(Entries taken from a collection)
— BEGIN —

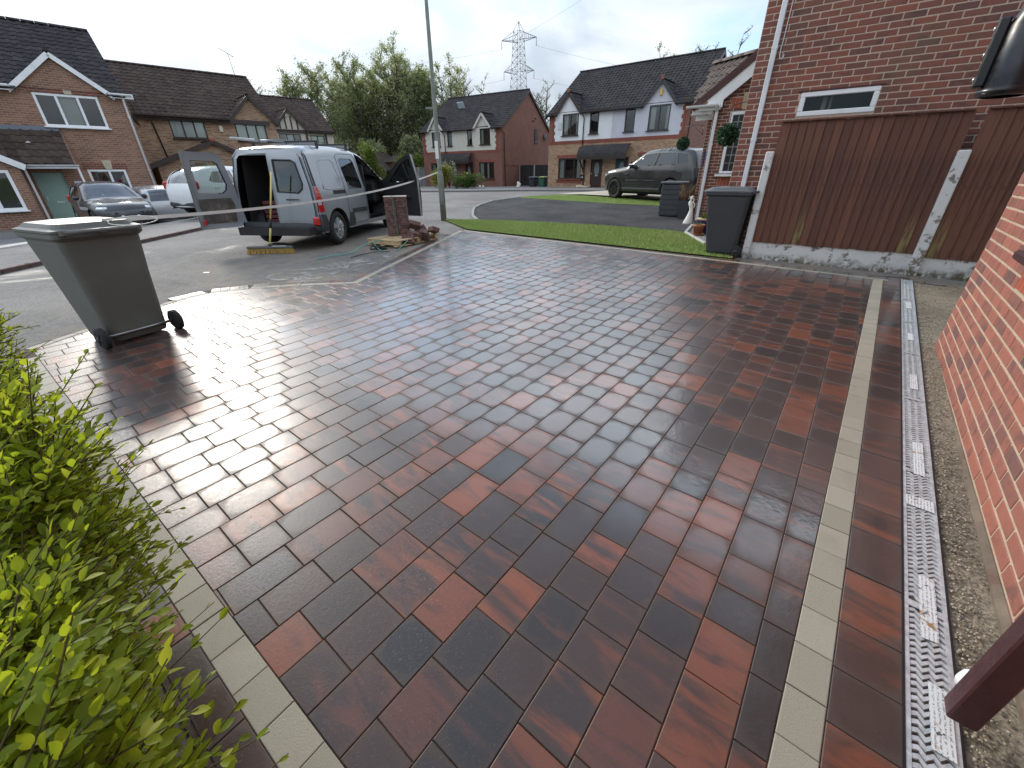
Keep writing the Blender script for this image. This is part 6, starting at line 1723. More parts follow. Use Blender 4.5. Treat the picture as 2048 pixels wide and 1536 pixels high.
# interior
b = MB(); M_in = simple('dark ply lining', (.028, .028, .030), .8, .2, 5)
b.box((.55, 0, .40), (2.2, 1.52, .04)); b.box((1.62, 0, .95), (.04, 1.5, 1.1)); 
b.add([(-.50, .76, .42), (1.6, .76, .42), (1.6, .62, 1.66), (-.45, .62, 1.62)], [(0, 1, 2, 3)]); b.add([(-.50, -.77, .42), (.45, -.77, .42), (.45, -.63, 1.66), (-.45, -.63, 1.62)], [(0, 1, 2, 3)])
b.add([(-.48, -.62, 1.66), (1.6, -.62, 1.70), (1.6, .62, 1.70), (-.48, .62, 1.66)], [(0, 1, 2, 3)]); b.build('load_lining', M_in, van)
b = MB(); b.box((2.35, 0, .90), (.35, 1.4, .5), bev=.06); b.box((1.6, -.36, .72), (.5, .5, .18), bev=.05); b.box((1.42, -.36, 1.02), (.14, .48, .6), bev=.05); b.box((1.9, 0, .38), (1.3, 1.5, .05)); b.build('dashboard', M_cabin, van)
b = MB(); b.lathe([(.17, -.015), (.185, 0), (.17, .015), (.155, 0), (.17, -.015)], (2.05, -.36, 1.0), 20, M=Matrix.Rotation(R_(-62), 3, 'Y')); b.build('steering_wheel', M_cabin, van)
# bumper, tow step, lights
b = MB(); V = []
for (dx, z) in ((.02, .27), (-.06, .29), (-.085, .37), (-.075, .45), (-.01, .485)):
    for k in range(13):
        y = -.875 + 1.75 * k / 12; V.append((-.615 - .045 * (1 - (y / .875) ** 2) + dx * (1 - .2 * (y / .88) ** 4) + .10 * abs(y / .875) ** 8, y, z))
b.add(V, [(j * 13 + k, j * 13 + k + 1, (j + 1) * 13 + k + 1, (j + 1) * 13 + k) for j in range(4) for k in range(12)], smooth=True); b.build('bumper', M_plast, van)
MB().box((-.665, -.80, .50), (.06, .15, .16), bev=.03).build('fog_light', M_red_l, van)
MB().box((1.2, 0, .33), (4.2, 1.5, .14)).build('underbody', M_cabin, van)
for (wx, wz, wr) in VW:
    for sd in (-1, 1): wheel(van, wx, sd * .765, wr, .19, sd, M_alloy, 5, .70)
arch_liner(van, vcar, .87)
# open front door on the right: hinged at its front edge
hd = bpy.data.objects.new('front_door', None); C.objects.link(hd); hd.parent = van; hd.location = (2.42, -.87, 0); hd.rotation_euler = (0, 0, R_(72))
def dloc(V): return [(x - 2.42, y + .87, z) for x, y, z in V]
dwin = [(2.18, 1.13), (1.74, 1.48), (1.52, 1.595), (1.40, 1.62), (1.385, 1.10)]
V, F = vcar.panel(door_r, [dwin], -1, step=.07); put(dloc(V), F, 'door_skin', M_van, hd)
V, F = vcar.panel(door_r, [dwin], -1, .07, step=.07); put(dloc(V), [f[::-1] for f in F], 'door_inner', M_cabin, hd)
b = MB(); vv = []
for (x, z) in door_r: y = -vcar.y(x, z); vv += [(x - 2.42, y + .87, z), (x - 2.42, y + .94, z)]
nn_ = len(door_r); b.add(vv, [(2 * i, 2 * i + 1, 2 * ((i + 1) % nn_) + 1, 2 * ((i + 1) % nn_)) for i in range(nn_)]); b.build('door_edge', M_van, hd)
V, F = vcar.panel(dwin, (), -1, .03); put(dloc(V), F, 'door_window', M_autogl, hd)
b = MB(); b.box((-.28, -.16, 1.18), (.10, .20, .24), bev=.05); mi = b.build('mirror', M_cabin, hd)
MB().box((-.335, -.16, 1.18), (.006, .16, .20), bev=.002).build('mirror_glass', simple('mirror silver', (.8, .82, .84), .03, metal=1.0), mi)
MB().box((-.6, .075, .80), (.5, .05, .08), bev=.02).build('armrest', M_cabin, hd)
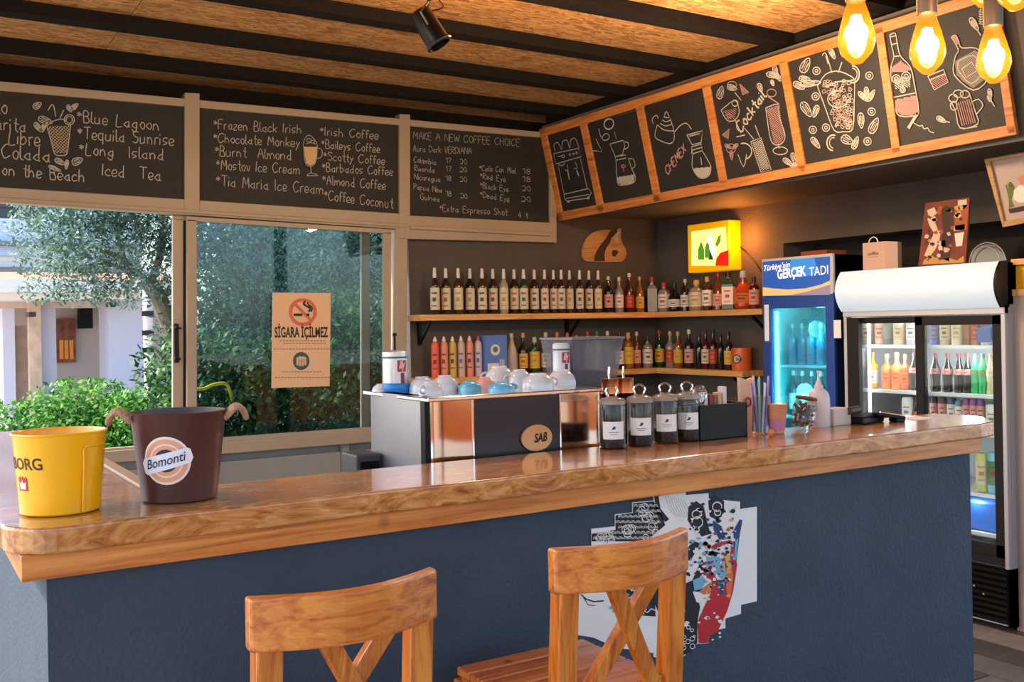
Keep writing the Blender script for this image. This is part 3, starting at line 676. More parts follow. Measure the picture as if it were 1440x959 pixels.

— END —

### What to do
Using the material above, copy every line in which the string "More" occurs.

### Exercise output
Keep writing the Blender script for this image. This is part 6, starting at line 1723. More parts follow. Use Blender 4.5. Treat the picture as 2048 pixels wide and 1536 pixels high.
Keep writing the Blender script for this image. This is part 3, starting at line 676. More parts follow. Measure the picture as if it were 1440x959 pixels.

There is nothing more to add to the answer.